Les exceptions à ce principe restent très encadrées. Le juge admet notamment l'exigence d'implantation géographique seulement si elle apparaît comme une condition à la bonne exécution du marché (CE, 14 janvier 1998, Société Martin-Fourquin, req. n°168688).
Une appréciation surprenante de l'exigence d'implantation locale
Mais en l’espèce, la Cour administrative d’appel refuse d’identifier une discrimination géographique. En effet, la circonstance selon laquelle la société qui a remporté le marché est basée à Calais lui permet d’offrir un personnel aisément mobilisable en cas d’urgence. Cette qualité de l’entreprise attributaire lui vaut, en toute régularité, une meilleure note au regard du critère de la valeur technique de son offre.
Une telle appréciation de l’offre par le pouvoir adjudicateur n’est pas constitutive d’une discrimination géographique prohibée. Ainsi, la prise en compte de l’implantation géographique des candidats à un marché dans le cadre de la méthode de notation de leurs offres serait autorisée. Il faut encore que les pouvoirs adjudicateurs justifient d’un lien entre cette exigence et l’objet du marché.
Ce qui pose des difficultés est que les candidats n’en étaient pas vraiment informés puisque l’implantation géographique n’était pas un critère d’appréciation des offres et que le pouvoir adjudicateur n’a pas à communiquer sa méthode de notation, laquelle prend en compte l’implantation géographique.
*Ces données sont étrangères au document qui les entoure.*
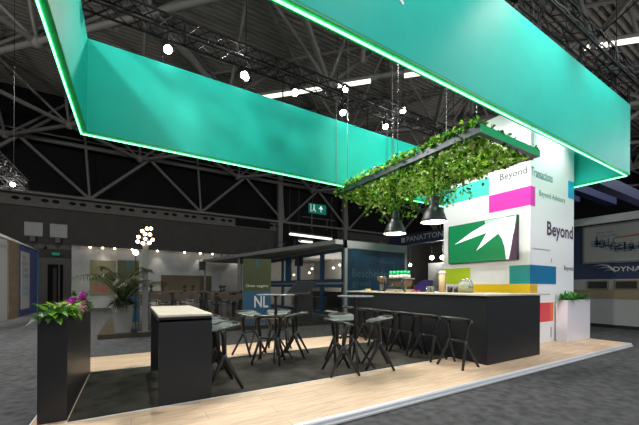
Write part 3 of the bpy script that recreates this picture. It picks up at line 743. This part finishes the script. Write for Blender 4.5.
for k in range(150):
    a = rnd(0, 6.28); el = rnd(-.3, 1.0); leaf(un, (.12 * math.cos(a), .12 * math.sin(a), .03), (math.cos(a) * math.cos(el), math.sin(a) * math.cos(el), math.sin(el)), (0, 0, 1), rnd(.22, .46), .035, .6)
tag_o = thing('fern_plant', 'low bushy fern filling the tapered grey pot below the palm', 'fern', (-.20, 10.05, SZ + .75)); un.build('foliage', M['palm'], tag_o)

# lamp post with a cluster of bulbs
lp = thing('cluster_lamp', 'grey square post topped with a cluster of glowing bulbs', 'lamp', (.32, 9.95, SZ))
MB().box(-.07, .07, -.07, .07, 0, 2.42).build('post', M['alu'], lp, bevel=.004)
MB().box(-.18, .18, -.18, .18, 0, .012).build('base_plate', M['alu'], lp)
for k, (x, z) in enumerate([(-.22, 2.46), (-.08, 2.40), (.10, 2.42), (.2, 2.52), (-.2, 2.6), (.0, 2.56), (.13, 2.68), (-.1, 2.74), (.04, 2.82), (.16, 2.86), (-.02, 2.66)]):
    MB().ball((x * .85, rnd(-.16, .16), z), .045, 6).build('bulb', M['bulb_on'], lp)
g = MB()
for k in range(6): a = k * PI / 3; g.bar((0, 0, 2.40), (.15 * math.cos(a), .15 * math.sin(a), 2.5 + .05 * k), .008, n=4)
g.build('bulb_arm', M['alu'], lp)
o = thing('globe_lamp', 'single warm globe bulb on a thin pole behind the palm', 'lamp', (.10, 11.3, SZ)); MB().bar((0, 0, 0), (0, 0, 2.2), .015).build('pole', M['dark'], o); MB().ball((0, 0, 2.27), .08, 8).build('bulb', M['bulb_on'], o)

def pullup(x, y, z, w, h, label, facing_rot, words=True):
    t = thing('pull_up_banner', label, 'banner', (x, y, z), facing_rot, 'green and blue pull-up banners')
    MB().mat(0).box(-w / 2, w / 2, -.01, .01, h * .44, h).mat(1).box(-w / 2, w / 2, -.01, .01, .06, h * .44).build('printed_sheet', [M['olive'], M['banner_blue']], t)
    MB().box(-w / 2, w / 2, -.08, .08, 0, .07).build('base', M['alu'], t)
    MB().box(-.04, .04, -.013, -.0101, h * .86, h).build('crest', M['banner_blue'], t)
    if words:
        text('Onze opgave', (-w * .4, -.011, h * .50), *WY, w * .8, h * .06, M['dim_text'], t)
        text('NL', (-w * .1, -.011, h * .16), *WY, w * .5, h * .2, M['dim_text'], t, bold=.02)
    return t
pullup(4.40, 12.4, SZ, 1.12, 2.36, 'green and blue pull-up banner lettered NL behind the far table', -.35)
pullup(-.10, 11.8, SZ, .60, 2.05, 'green and blue pull-up banner standing behind the palm', -.2, False)

# white booth wall with track lights
bw = thing('booth_wall', 'long white booth wall with a dark lighting rail along its top', 'booth', (-3.0, 23.0, FZ))
MB().box(0, 12.5, 0, .2, 0, 3.72).build('wall_panel', M['booth_white'], bw)
MB().box(0, 12.5, -.35, -.27, 3.62, 3.70).build('light_rail', M['dark'], bw)
MB().box(.86, 2.15, -.03, 0, .75, 2.86).build('yellow_poster', M['pale_yellow'], bw)
text('SE', (1.0, -.035, .95), *WY, .8, .42, M['red'], bw)
MB().box(4.63, 7.8, -.03, 0, 0.5, 2.06).build('wood_panel', M['booth_wood'], bw)
for k, X in enumerate((.9, 1.5, 2.1, 3.0, 4.4, 6.0, 7.0, 7.8, 9.4)):
    t = thing('track_spotlight', 'small warm track spotlight on the rail of the white booth wall', 'spotlight', (-3.0 + X, 22.69, 3.50), 0, 'track spotlights on the booth wall')
    MB().bar((0, 0, .12), (0, 0, .02), .05, .06, n=8).build('lamp_housing', M['dark'], t); MB().ball((0, -.02, .0), .06, 5).build('lens', M['bulb_on'], t)
    if k in (1, 4, 6, 8): spot_light((-3.0 + X, 22.65, 3.42), (-3.0 + X, 22.98, 1.9), 18, 80, .8, (1, .95, .85))

# far tables and chairs
ch_proto = None
def chair(x, y, rz):
    global ch_proto
    if ch_proto is None:
        ch_proto = thing('dining_chair', 'dark dining chair among the tables of the stand behind', 'chair', (x, y, SZ), rz, 'dark chairs on the stand behind')
        MB().box(-.21, .21, -.21, .21, .43, .46).build('seat', M['dark'], ch_proto)
        MB().box(-.2, .2, -.22, -.19, .55, .86).build('backrest', M['chair_wood'], ch_proto)
        for a in (-.18, .18):
            for b in (-.18, .18): MB().bar((a, b, 0), (a, b, .86 if b < 0 else .43), .013, n=5).build('leg', M['alu'], ch_proto)
    else:
        c = copy_tree(ch_proto); c.location = (x, y, SZ); c.rotation_euler = (0, 0, rz)
for i, (x, y) in enumerate([(.9, 16.0), (2.3, 16.4), (3.6, 15.2), (1.4, 19.0), (4.6, 17.6), (3.0, 19.2)]):
    t = thing('dining_table', 'dark topped table of the stand behind, ' + ('nearest the lamp post', 'in the middle of the front row', 'nearest the NL banner', 'in the back row by the wood panel', 'under the flat canopy', 'in the back row by the canopy post')[i], 'table', (x, y, SZ), 0, 'dark tables on the stand behind')
    MB().box(-.75, .75, -.4, .4, .92, .97).build('table_top', M['chair_wood'], t)
    for a in (-.65, .65): MB().box(a - .03, a + .03, -.3, .3, 0, .92).build('leg', M['dark'], t)
    for a, b, r in ((-.4, -.75, 0), (.35, -.75, 0), (-.4, .75, PI), (.4, .75, PI)): chair(x + a, y + b, r)
    v = thing('flower_vase', 'small dark vase of twigs on a table of the stand behind', 'vase', (x + rnd(-.3, .3), y, SZ + .97), 0, 'vases on the tables behind')
    MB().lathe([(.05, 0), (.07, .08), (.04, .16), (.0, .16)], 10).build('vase', M['dark'], v); mb = MB()
    for q in range(16): leaf(mb, (0, 0, .15), (rnd(-1, 1), rnd(-1, 1), rnd(.6, 2)), (0, 1, 0), .18, .04)
    mb.build('foliage', M['palm'], v)

# white canopy
cn = thing('flat_canopy', 'flat white canopy roof on slim posts beside the blue-framed cabin', 'canopy', (4.1, 22.3, SZ))
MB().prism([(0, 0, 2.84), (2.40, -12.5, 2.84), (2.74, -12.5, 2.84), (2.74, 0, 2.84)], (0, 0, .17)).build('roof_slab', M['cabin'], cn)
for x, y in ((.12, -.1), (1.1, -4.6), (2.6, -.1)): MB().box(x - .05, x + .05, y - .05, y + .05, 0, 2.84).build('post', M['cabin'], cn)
cu_ = Vector((2.40, -12.5, 0)).normalized()
text('L I S C O F O R', (.35, -1.6, 3.03), cu_, (0, 0, 1), 9.2, .24, M['navy'], cn)
MB().box(-.25, .05, -.4, -.05, 2.3, 2.84).build('loudspeaker', M['dark'], cn)
MB().box(2.5, 2.72, -9.3, -8.9, 2.2, 2.6).build('loudspeaker', M['dark'], cn)
# cabin
cb_ = thing('glazed_cabin', 'pale container cabin with blue window frames and a blue lettered end', 'cabin', (6.9, 9.75, SZ))
LX, LY, LH = 3.25, 8.0, 3.0
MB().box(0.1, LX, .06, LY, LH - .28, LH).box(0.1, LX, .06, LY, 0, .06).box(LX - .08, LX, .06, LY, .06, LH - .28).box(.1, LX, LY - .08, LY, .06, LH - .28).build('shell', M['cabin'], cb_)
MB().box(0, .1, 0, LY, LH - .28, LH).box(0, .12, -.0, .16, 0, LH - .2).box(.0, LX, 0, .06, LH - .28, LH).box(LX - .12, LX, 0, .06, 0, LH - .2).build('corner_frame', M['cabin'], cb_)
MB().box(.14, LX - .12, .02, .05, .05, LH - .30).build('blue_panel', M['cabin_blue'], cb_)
text('Bescheiden', (.35, .019, 1.62), *WY, 2.0, .32, M['cabin_text'], cb_); text('groei', (.35, .019, 1.2), *WY, .9, .3, M['cabin_text'], cb_); text('Ministerie', (1.75, .019, 2.2), *WY, .75, .12, M['cabin_text'], cb_)
MB().box(1.65, 1.72, .012, .02, 2.15, 2.65).build('crest', M['navy'], cb_)
yy = [.1, 1.72, 3.9, 5.75, 7.9]
fr = 0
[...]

Il en résulte qu’une telle méthode a pour effet de favoriser les candidats dont l’implantation locale à proximité du lieu d’exécution du marché est antérieure au lancement de la procédure de passation de marché. Il serait pourtant plausible que les autres candidats envisagent de se rapprocher de ce lieu d’exécution en cas d’attribution du marché.